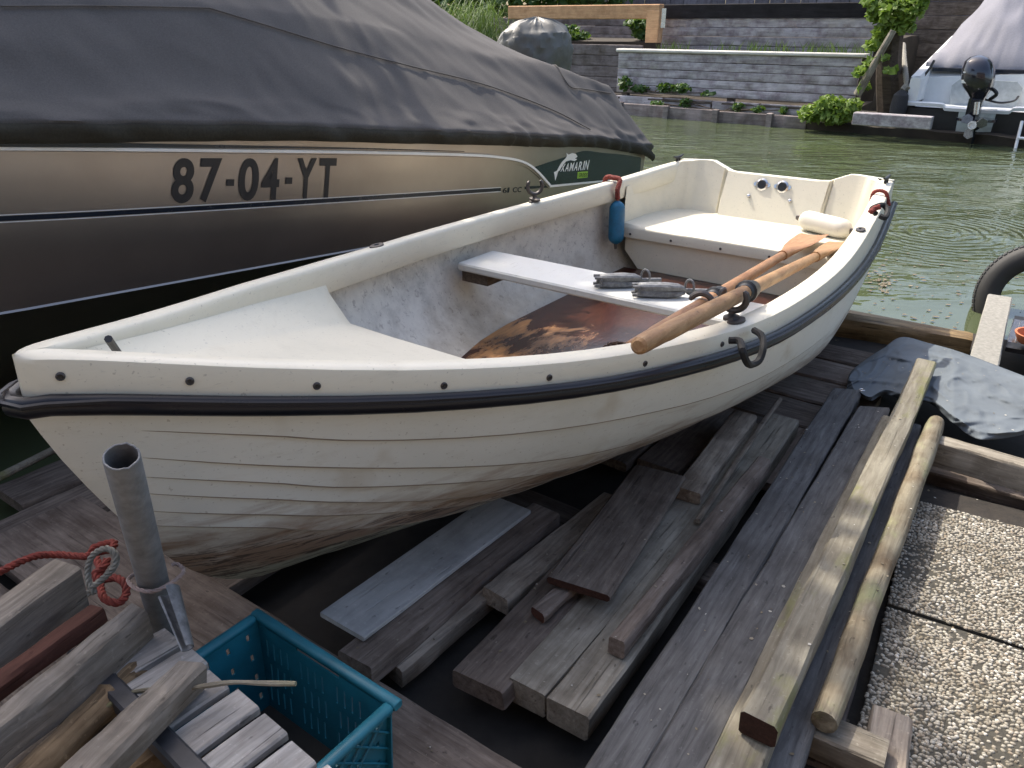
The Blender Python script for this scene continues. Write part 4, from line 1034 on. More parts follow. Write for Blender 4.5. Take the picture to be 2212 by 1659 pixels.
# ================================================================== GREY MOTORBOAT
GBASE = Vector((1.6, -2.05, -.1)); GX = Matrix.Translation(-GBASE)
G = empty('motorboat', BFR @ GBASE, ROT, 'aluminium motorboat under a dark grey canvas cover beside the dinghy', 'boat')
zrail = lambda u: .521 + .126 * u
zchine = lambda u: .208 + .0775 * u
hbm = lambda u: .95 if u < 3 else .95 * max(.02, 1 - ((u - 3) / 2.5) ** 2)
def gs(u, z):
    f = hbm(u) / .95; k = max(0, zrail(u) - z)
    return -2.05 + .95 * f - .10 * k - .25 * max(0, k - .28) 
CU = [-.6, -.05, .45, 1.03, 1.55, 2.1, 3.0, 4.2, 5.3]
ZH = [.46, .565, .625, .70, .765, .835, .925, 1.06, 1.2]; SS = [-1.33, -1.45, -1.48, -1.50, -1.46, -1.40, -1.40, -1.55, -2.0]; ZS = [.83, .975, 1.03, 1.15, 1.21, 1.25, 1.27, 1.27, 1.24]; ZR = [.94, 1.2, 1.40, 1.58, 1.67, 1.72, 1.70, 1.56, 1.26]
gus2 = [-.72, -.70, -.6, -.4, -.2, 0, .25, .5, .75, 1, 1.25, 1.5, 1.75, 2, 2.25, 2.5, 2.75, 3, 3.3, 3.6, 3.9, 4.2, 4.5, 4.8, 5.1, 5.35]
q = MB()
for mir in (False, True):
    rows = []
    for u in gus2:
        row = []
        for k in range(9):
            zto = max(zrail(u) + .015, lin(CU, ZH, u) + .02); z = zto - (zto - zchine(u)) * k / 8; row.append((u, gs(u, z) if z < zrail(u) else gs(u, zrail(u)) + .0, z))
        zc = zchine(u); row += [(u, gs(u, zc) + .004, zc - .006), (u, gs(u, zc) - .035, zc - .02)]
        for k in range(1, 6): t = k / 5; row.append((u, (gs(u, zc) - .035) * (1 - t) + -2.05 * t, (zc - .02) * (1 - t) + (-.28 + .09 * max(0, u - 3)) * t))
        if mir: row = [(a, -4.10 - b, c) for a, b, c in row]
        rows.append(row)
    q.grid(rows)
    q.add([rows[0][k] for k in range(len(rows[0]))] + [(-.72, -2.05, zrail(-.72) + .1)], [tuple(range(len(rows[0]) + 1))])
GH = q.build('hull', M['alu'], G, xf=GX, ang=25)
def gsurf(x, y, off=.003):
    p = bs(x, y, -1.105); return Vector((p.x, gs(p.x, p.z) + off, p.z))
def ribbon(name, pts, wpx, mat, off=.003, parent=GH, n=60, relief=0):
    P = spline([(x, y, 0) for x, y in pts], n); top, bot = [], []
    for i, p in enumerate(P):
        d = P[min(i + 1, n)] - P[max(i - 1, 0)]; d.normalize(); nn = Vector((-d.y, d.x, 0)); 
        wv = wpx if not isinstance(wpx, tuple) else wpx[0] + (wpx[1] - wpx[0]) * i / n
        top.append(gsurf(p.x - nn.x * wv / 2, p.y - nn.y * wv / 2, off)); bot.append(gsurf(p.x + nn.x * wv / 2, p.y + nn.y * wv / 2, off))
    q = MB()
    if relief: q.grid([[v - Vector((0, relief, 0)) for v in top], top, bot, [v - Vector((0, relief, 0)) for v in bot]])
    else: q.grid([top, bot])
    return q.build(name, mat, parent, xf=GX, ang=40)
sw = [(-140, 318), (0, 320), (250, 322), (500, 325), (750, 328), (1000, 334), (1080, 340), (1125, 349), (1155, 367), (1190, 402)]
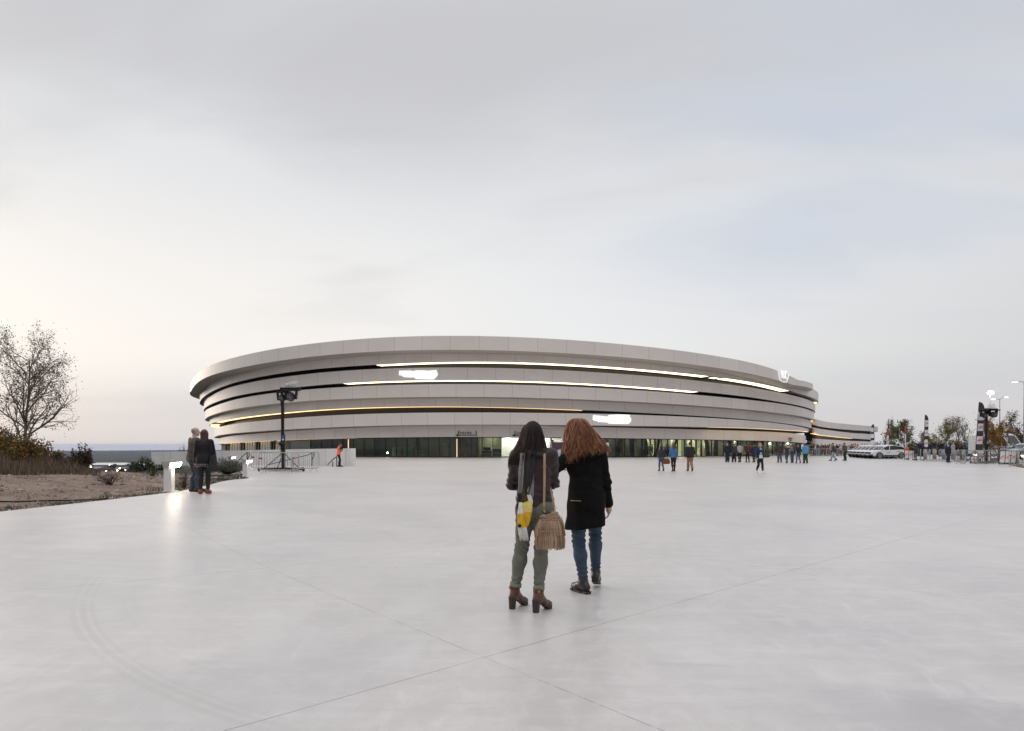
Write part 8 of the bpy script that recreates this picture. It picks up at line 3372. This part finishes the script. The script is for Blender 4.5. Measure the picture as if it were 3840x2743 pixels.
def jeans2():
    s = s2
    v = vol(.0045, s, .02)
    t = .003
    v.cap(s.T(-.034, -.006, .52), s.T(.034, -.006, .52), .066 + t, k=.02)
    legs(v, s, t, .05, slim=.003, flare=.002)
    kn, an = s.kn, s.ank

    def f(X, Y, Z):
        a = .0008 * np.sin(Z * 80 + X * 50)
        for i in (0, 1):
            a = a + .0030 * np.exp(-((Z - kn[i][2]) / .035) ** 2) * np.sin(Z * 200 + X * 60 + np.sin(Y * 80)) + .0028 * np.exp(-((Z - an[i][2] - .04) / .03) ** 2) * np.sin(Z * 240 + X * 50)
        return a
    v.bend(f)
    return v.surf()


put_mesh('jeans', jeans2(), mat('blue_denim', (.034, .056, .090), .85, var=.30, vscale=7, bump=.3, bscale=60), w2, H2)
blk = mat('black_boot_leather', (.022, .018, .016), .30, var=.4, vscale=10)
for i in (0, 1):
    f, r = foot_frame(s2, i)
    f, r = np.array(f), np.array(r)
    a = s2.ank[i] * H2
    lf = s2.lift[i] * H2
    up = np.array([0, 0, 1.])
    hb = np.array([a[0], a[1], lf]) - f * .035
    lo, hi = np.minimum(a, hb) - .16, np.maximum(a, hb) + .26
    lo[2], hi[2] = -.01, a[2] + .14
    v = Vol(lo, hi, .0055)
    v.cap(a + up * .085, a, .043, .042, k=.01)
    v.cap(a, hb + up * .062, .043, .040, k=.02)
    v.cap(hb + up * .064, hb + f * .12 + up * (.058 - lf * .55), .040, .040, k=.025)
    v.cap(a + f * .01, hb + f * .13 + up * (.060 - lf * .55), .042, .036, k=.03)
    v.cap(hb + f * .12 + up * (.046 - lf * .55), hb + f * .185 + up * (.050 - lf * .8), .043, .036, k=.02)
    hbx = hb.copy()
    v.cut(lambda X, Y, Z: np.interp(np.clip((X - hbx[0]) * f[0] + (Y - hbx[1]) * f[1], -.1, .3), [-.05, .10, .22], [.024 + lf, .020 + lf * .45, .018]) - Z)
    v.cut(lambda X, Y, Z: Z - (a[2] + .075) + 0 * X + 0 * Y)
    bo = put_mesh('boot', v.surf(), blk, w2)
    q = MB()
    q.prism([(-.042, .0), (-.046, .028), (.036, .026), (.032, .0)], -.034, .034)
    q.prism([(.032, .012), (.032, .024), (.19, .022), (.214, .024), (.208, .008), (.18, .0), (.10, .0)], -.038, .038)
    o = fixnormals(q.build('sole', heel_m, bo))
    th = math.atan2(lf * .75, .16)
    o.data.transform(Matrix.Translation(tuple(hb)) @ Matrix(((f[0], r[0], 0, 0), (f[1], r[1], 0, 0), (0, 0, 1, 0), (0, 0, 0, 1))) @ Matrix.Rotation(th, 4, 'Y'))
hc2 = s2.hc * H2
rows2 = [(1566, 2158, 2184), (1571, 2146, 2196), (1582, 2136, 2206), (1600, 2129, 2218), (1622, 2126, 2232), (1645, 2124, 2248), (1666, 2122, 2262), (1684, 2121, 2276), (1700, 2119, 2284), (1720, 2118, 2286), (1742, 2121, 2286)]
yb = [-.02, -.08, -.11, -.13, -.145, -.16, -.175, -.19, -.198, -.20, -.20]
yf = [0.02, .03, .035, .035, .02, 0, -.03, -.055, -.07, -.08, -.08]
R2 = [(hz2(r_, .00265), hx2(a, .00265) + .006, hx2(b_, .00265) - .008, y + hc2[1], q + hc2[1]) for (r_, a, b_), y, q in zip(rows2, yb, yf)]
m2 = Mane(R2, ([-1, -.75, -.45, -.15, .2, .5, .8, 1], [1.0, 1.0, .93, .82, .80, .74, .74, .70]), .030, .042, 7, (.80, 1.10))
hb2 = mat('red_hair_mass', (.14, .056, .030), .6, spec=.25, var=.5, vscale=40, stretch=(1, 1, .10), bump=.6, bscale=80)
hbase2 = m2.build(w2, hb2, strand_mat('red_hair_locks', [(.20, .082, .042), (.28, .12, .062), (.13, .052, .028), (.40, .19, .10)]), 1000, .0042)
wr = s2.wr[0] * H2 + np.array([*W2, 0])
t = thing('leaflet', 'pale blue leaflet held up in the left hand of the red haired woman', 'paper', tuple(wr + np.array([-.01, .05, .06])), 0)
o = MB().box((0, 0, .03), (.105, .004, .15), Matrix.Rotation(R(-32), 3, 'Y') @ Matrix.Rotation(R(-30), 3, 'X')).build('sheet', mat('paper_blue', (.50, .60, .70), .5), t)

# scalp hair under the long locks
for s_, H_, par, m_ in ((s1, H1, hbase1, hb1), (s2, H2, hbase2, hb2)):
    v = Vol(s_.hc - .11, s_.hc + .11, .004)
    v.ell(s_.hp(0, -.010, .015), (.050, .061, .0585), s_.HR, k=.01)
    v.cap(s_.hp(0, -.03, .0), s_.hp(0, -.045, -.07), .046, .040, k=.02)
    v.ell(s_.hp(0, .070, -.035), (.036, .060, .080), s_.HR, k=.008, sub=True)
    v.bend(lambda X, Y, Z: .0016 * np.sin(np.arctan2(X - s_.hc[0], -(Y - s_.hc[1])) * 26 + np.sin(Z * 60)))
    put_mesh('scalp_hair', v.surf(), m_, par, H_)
◆ ◆ ◆ ◆ ◆
## Problem statement
Retype exactly the lines above, from the one with "Write part 8" through the one with "return v.surf()", inclusive.

## Worked answer
Write part 8 of the bpy script that recreates this picture. It picks up at line 3372. This part finishes the script. The script is for Blender 4.5. Measure the picture as if it were 3840x2743 pixels.
def jeans2():
    s = s2
    v = vol(.0045, s, .02)
    t = .003
    v.cap(s.T(-.034, -.006, .52), s.T(.034, -.006, .52), .066 + t, k=.02)
    legs(v, s, t, .05, slim=.003, flare=.002)
    kn, an = s.kn, s.ank

    def f(X, Y, Z):
        a = .0008 * np.sin(Z * 80 + X * 50)
        for i in (0, 1):
            a = a + .0030 * np.exp(-((Z - kn[i][2]) / .035) ** 2) * np.sin(Z * 200 + X * 60 + np.sin(Y * 80)) + .0028 * np.exp(-((Z - an[i][2] - .04) / .03) ** 2) * np.sin(Z * 240 + X * 50)
        return a
    v.bend(f)
    return v.surf()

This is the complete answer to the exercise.